Na Plataforma

Uma das minhas primeiras memórias é auditiva. Lembro-me de estar sentada na minha cama e escutar ao longe o comboio. Aquele som cativou-me de forma tal, que fiz com que o Mimim passasse a levar-me todos os dias a estação. No fundo da avenida, diante dos meus pequenos olhos ali estava, aquele comboio prateado, enorme, sempre muito reluzente. Dele saiam e entravam pessoas de todos os géneros e feitios, uns apresados, outros de forma lenta. uns carregavam enormes malas, outros apenas sacos as costas. Todos os dias aquelas pessoas iam e vinham de lugares que me eram desconhecidos. Todos os dias eu queria ver o comboio que os levava e trazia. Ali ficava de pé, sem fazer nada mais que olhar o comboio.
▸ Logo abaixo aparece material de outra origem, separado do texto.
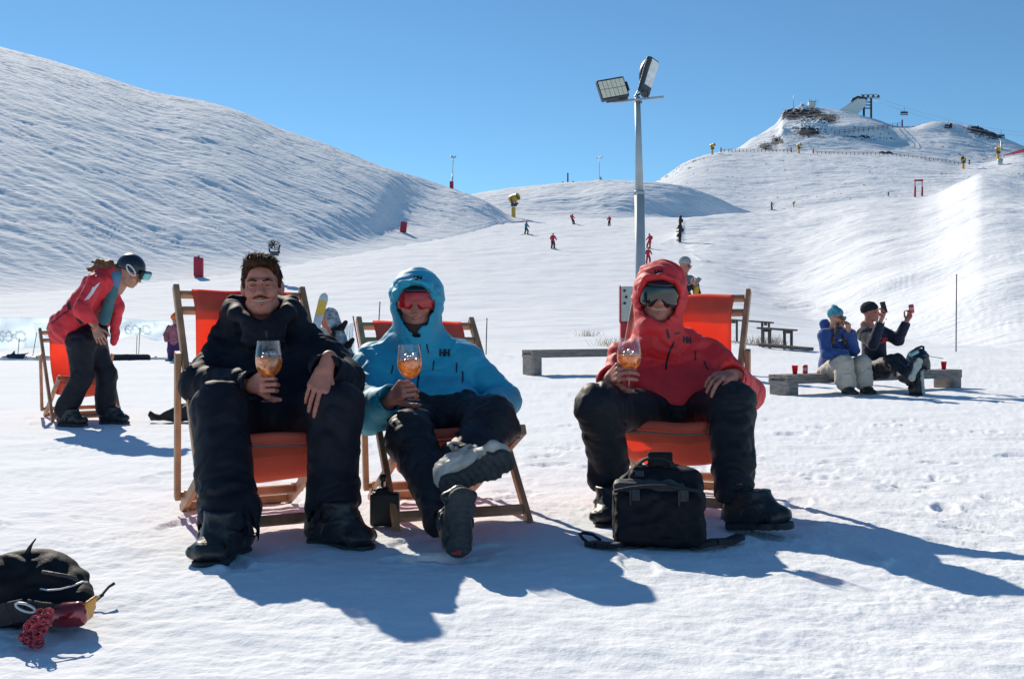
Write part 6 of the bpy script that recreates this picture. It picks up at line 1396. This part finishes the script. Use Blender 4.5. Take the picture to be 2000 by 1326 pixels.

Depois suava o apito, a correria aumentava, gente que ainda queria sair encontrava-se com gente que queria entrar, o funcionário com a sua bandeira, percorria toda a maquina, de porta em porta fechando-as.novo apito e num movimento lento ele começava a deslizar nos carris, a velocidade ia aumentando, ele desaparecendo, a estação esvaziando e eu perdendo de vista o comboio...quando o ponto reluzente tivesse deixado de se ver, pegava de novo na mão do Mimim e fazíamos o percurso de volta ate casa. Muitas vezes ao longo da nossa amizade, ele quis saber se eu queria ir no comboio, nunca lhe soube responder, era muito pequena....não me lembro de querer abalar, não me lembra de querer sair da cidade, não me lembro, sei que gostava de ver aquelas partidas e chegadas. Talvez por isso goste tanto da música de Milton que diz " que o trem da partida, é o mesmo da chegada" Porquê isso hoje? Porque sinto que estamos todos neste momento numa plataforma ver o comboio, sem chegar e nem partir...Só aqui, a olhar para ele!